Extract the full listing verbatim and drop any pictures from your copy.

§ Dataset content:

=-=-=

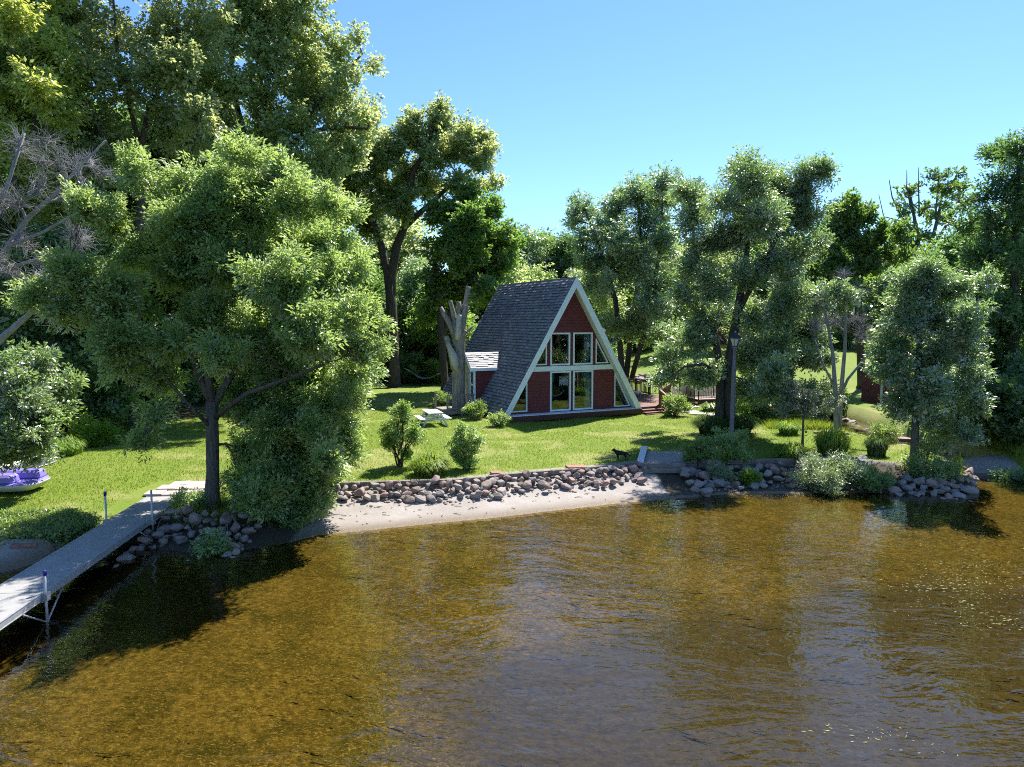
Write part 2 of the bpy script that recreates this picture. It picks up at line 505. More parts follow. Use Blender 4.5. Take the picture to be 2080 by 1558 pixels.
wall_left_px = [(560, 1008), (692, 981), (835, 977), (920, 975), (992, 968), (1072, 960), (1180, 952), (1300, 940)]
wall_left = [tuple(G(x, y)[:2]) for x, y in wall_left_px]
wall_right_px = [(1392, 937), (1508, 939), (1610, 935), (1722, 931)]
wall_right = [tuple(G(x, y)[:2]) for x, y in wall_right_px]
lawn_l = [tuple(G(x, y)[:2]) for x, y in [(0, 1082), (100, 1082), (165, 1074), (215, 1060), (300, 1032), (390, 1036), (470, 1040)]]
creek_inset = [tuple(G(x, y)[:2]) for x, y in [(1800, 938), (1850, 942), (1905, 940), (1925, 930), (1850, 905), (1790, 890), (1740, 880), (1690, 868), (1640, 856), (1590, 842), (1535, 826)]]
lawn_poly = np.array([(-140, 20), (-40, 22), (-22, 20.5)] + lawn_l + wall_left + wall_right + creek_inset + [(12.6, 44), (12.0, 60), (12, 420), (-140, 420)])
right_poly = np.array([(12.1, 61.5), (17.5, 60.5), (18.5, 52)] + [tuple(G(x, y)[:2]) for x, y in [(1560, 811), (1640, 824), (1720, 838), (1800, 860), (1880, 884), (1950, 905), (2030, 925), (2080, 944)]] + [(34, 25), (60, 24), (200, 14), (200, 420), (12.1, 420)])

def hill(x, y):
    r = 1.5 * smooth(50, 80, y) * smooth(10, 20, x) + 2.2 * smooth(80, 112, y) * smooth(-5, 25, x)
    return r + 3.5 * smooth(95, 190, y)

def terrain(xy):
    xy = np.asarray(xy, float)
    x, y = xy[:, 0], xy[:, 1]
    ds = seg_dist(xy, lake_poly)
    wet = inside(xy, lake_poly)
    inl = inside(xy, lawn_poly) | inside(xy, right_poly)
    dl = np.minimum(seg_dist(xy, lawn_poly), seg_dist(xy, right_poly))
    t = ds / np.maximum(ds + dl, 1e-6)
    bank = WATER + np.where(t < .5, .14 * (t / .5), .14 + (.34) * (t - .5) / .5)
    far = WATER + .65 * smooth(0, 1.3, ds)
    gen = np.where(dl < 6, bank, far)
    lumps = .035 * np.sin(x * 1.1 + .7 * y) + .03 * np.sin(.63 * y - .4 * x + 1.3) + .012 * np.sin(2.9 * x) * np.sin(2.3 * y)
    land = np.where(inl, hill(x, y) + lumps * smooth(0, 2.5, dl), gen)
    land = np.where(inl & (x < -5.5), land - .34 * (1 - smooth(0, 2.6, dl)), land)
    creek = (x > 12) & (y > 27.5)
    bed = WATER - np.where(creek, np.minimum(.35, .02 + .25 * ds), np.minimum(1.5, .02 + .085 * ds)) - .05 * np.sin(x * .8) * np.sin(y * .9) * smooth(0, 2, ds)
    return np.where(wet, bed, land), wet, inl, dl, ds

def ground(x, y):
    return float(terrain([(x, y)])[0][0])

def axis(fine0, fine1, step, lo, hi, grow=1.18):
    a = list(np.arange(fine0, fine1, step))
    s, v, left = step, fine0, []
    while v > lo:
        s *= grow
        v -= s
        left.append(v)
    s, v, right = step, a[-1], []
    while v < hi:
        s *= grow
        v += s
        right.append(v)
    return np.array(left[::-1] + a + right)

gx = axis(-17, 20.5, .15, -420, 420)
gy = axis(12.5, 44, .15, -120, 600)
XX, YY = np.meshgrid(gx, gy)
XY = np.stack([XX.ravel(), YY.ravel()], 1)
Z, WET, INL, DL, DS = terrain(XY)
nx, ny = len(gx), len(gy)
idx = np.arange(nx * ny).reshape(ny, nx)
quads = np.stack([idx[:-1, :-1], idx[:-1, 1:], idx[1:, 1:], idx[1:, :-1]], -1).reshape(-1, 4)
grass_a = np.where(INL, smooth(-.05, .30, DL) * .9, np.where(DL < .5, .18 * smooth(.5, 0, DL), 0.0))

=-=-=

§ Exercise solution:
Write part 2 of the bpy script that recreates this picture. It picks up at line 505. More parts follow. Use Blender 4.5. Take the picture to be 2080 by 1558 pixels.
wall_left_px = [(560, 1008), (692, 981), (835, 977), (920, 975), (992, 968), (1072, 960), (1180, 952), (1300, 940)]
wall_left = [tuple(G(x, y)[:2]) for x, y in wall_left_px]
wall_right_px = [(1392, 937), (1508, 939), (1610, 935), (1722, 931)]
wall_right = [tuple(G(x, y)[:2]) for x, y in wall_right_px]
lawn_l = [tuple(G(x, y)[:2]) for x, y in [(0, 1082), (100, 1082), (165, 1074), (215, 1060), (300, 1032), (390, 1036), (470, 1040)]]
creek_inset = [tuple(G(x, y)[:2]) for x, y in [(1800, 938), (1850, 942), (1905, 940), (1925, 930), (1850, 905), (1790, 890), (1740, 880), (1690, 868), (1640, 856), (1590, 842), (1535, 826)]]
lawn_poly = np.array([(-140, 20), (-40, 22), (-22, 20.5)] + lawn_l + wall_left + wall_right + creek_inset + [(12.6, 44), (12.0, 60), (12, 420), (-140, 420)])
right_poly = np.array([(12.1, 61.5), (17.5, 60.5), (18.5, 52)] + [tuple(G(x, y)[:2]) for x, y in [(1560, 811), (1640, 824), (1720, 838), (1800, 860), (1880, 884), (1950, 905), (2030, 925), (2080, 944)]] + [(34, 25), (60, 24), (200, 14), (200, 420), (12.1, 420)])

def hill(x, y):
    r = 1.5 * smooth(50, 80, y) * smooth(10, 20, x) + 2.2 * smooth(80, 112, y) * smooth(-5, 25, x)
    return r + 3.5 * smooth(95, 190, y)

def terrain(xy):
    xy = np.asarray(xy, float)
    x, y = xy[:, 0], xy[:, 1]
    ds = seg_dist(xy, lake_poly)
    wet = inside(xy, lake_poly)
    inl = inside(xy, lawn_poly) | inside(xy, right_poly)
    dl = np.minimum(seg_dist(xy, lawn_poly), seg_dist(xy, right_poly))
    t = ds / np.maximum(ds + dl, 1e-6)
    bank = WATER + np.where(t < .5, .14 * (t / .5), .14 + (.34) * (t - .5) / .5)
    far = WATER + .65 * smooth(0, 1.3, ds)
    gen = np.where(dl < 6, bank, far)
    lumps = .035 * np.sin(x * 1.1 + .7 * y) + .03 * np.sin(.63 * y - .4 * x + 1.3) + .012 * np.sin(2.9 * x) * np.sin(2.3 * y)
    land = np.where(inl, hill(x, y) + lumps * smooth(0, 2.5, dl), gen)
    land = np.where(inl & (x < -5.5), land - .34 * (1 - smooth(0, 2.6, dl)), land)
    creek = (x > 12) & (y > 27.5)
    bed = WATER - np.where(creek, np.minimum(.35, .02 + .25 * ds), np.minimum(1.5, .02 + .085 * ds)) - .05 * np.sin(x * .8) * np.sin(y * .9) * smooth(0, 2, ds)
    return np.where(wet, bed, land), wet, inl, dl, ds

def ground(x, y):
    return float(terrain([(x, y)])[0][0])

def axis(fine0, fine1, step, lo, hi, grow=1.18):
    a = list(np.arange(fine0, fine1, step))
    s, v, left = step, fine0, []
    while v > lo:
        s *= grow
        v -= s
        left.append(v)
    s, v, right = step, a[-1], []
    while v < hi:
        s *= grow
        v += s
        right.append(v)
    return np.array(left[::-1] + a + right)

gx = axis(-17, 20.5, .15, -420, 420)
gy = axis(12.5, 44, .15, -120, 600)
XX, YY = np.meshgrid(gx, gy)
XY = np.stack([XX.ravel(), YY.ravel()], 1)
Z, WET, INL, DL, DS = terrain(XY)
nx, ny = len(gx), len(gy)
idx = np.arange(nx * ny).reshape(ny, nx)
quads = np.stack([idx[:-1, :-1], idx[:-1, 1:], idx[1:, 1:], idx[1:, :-1]], -1).reshape(-1, 4)
grass_a = np.where(INL, smooth(-.05, .30, DL) * .9, np.where(DL < .5, .18 * smooth(.5, 0, DL), 0.0))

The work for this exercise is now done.